Dopo il tentato golpe è difficile comprendere la forza dello Zar

“Paese che vai, usanze che trovi” recita un vecchio adagio. Non saprei come definire gli ultimi giorni vissuti in Russia, perché noi occidentali consideriamo “Colpo di Stato” una città occupata con i blindati e una colonna di carrarmati in marcia verso una capitale. Invece in Russia la chiamano manifestazione di protesta, un poco come quella della CGIL a Roma dei giorni scorsi.

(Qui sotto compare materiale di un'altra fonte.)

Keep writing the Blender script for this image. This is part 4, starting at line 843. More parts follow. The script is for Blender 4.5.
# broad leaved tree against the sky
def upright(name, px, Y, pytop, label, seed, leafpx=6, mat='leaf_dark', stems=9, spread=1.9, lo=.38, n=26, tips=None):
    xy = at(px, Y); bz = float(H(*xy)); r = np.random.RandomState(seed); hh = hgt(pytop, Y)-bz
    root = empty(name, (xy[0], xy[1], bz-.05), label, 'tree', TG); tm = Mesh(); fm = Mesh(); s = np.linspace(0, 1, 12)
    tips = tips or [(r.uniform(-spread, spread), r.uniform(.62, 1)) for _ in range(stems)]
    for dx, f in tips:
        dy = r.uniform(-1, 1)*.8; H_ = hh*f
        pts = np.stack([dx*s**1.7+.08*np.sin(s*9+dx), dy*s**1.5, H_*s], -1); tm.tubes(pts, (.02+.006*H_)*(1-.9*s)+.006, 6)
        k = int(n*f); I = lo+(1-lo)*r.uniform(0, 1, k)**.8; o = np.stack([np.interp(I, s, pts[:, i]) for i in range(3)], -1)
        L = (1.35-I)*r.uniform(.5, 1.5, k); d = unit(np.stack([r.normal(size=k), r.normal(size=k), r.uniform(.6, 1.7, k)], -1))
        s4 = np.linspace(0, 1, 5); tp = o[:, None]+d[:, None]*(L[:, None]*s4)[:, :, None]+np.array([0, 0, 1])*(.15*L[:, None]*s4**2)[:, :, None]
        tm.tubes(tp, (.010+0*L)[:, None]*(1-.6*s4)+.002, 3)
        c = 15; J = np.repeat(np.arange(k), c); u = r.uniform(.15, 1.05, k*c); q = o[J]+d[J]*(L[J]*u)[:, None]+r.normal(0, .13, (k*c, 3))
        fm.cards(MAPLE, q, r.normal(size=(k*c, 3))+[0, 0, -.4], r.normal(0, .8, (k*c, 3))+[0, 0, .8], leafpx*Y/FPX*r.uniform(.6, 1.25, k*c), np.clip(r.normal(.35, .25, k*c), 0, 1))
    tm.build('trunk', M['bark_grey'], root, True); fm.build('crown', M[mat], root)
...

Prigozhin, il macellaio di Aleppo più che il cuoco di Putin, chiama “protesta contro lo Stato Maggiore russo per la conduzione della guerra in Ucraina” una rivolta armata. Ed essendo permaloso, ha comandato ai suoi uomini di puntare sulla capitale, perché non voleva che il vituperato Stato Maggiore assorbisse la sua milizia nei ranghi dell’esercito, come sarebbe accaduto il primo luglio: questo è il motivo principale dello sciopero generale.

Il guru di Wagner, frustrato e deluso perché disprezzato e trattato come un appestato, ha deciso di evidenziare tutte le falle difensive della federazione russa. Certo, se pensiamo a Napoleone e alla Wehrmacht, la sua passeggiata, destinazione Cremlino, è stata una sgambettata di salute con solo qualche incursione aerea liquidata con un paio di missili. L’asserragliamento di Mosca, con i pretoriani di Putin votati alla morte per lo Zar, era un comitato di benvenuto rispetto alla strenua resistenza dell’Armata di Stalin che fermò i nazisti prima di intravvedere la Piazza Rossa. Solo il fedele Kadyrov, pronto a riprendersi Rostov in nome della grande madre Russia, ha mobilitato i suoi ceceni, mentre pare che il grosso dell’esercito non si sia frapposto tra i mercenari e il Nicola II redivivo. Perché così si è definito Vladimir Putin e ha riportato l’orologio della storia al 1917. Prigozhin non ha nulla di Lenin né ideologicamente, né come prospettiva rivoluzionaria. Ma soprattutto, stando alle ultime ricostruzioni, nessuno al mondo avrebbe voluto un pazzo sanguinario al posto di Putin. Attenzione, non che l’attuale Presidente sia un sant’uomo, ma probabilmente non pigerà quel pulsantino rosso con su scritto “fine del mondo”.

Gli stessi americani si sono tenuti alla larga dalla questione e gli ucraini hanno solo evidenziato i problemi interni al cerchio magico di Putin. Non una parola in favore di Prigozhin, non una parola di incoraggiamento alla sua milizia. Ma perché Prigozhin ha avuto la forza di sfidare Putin, di condurlo a trattativa attraverso Il presidente della Bielorussia Lukashenko e, soprattutto, perché è ancora vivo? Le risposte le potremmo ritrovare nel Sudan, nella Repubblica Centraficana e in tutte quelle zone calde del pianeta in cui gli interessi dello Zar sono garantiti dalla Wagner. Intanto Putin ha fatto sequestrare a Prigozhin il tesoro stipato a San Pietroburgo e le accuse pendenti sul suo capo non sono ancora cadute.

Dopo questa storia surreale, che ha tenuto col fiato sospeso tutto il globo terracqueo, cosa ci riserverà il futuro? Non facciamo pronostici, non ci conviene: la Russia bisogna viverla intensamente e respirare una cultura che non ha conosciuto la democrazia. Da occidentali non capiremo mai le logiche che muovono determinati poteri e le reazioni della popolazione. Forse questa volta abbiamo imparato la lezione: se non comprendiamo gli eventi, non ci intromettiamo, complicheremmo la situazione e saremmo odiati dai russi, come se non fossimo già odiati abbastanza, regalando a Putin un pretesto su cui costruire la sua propaganda.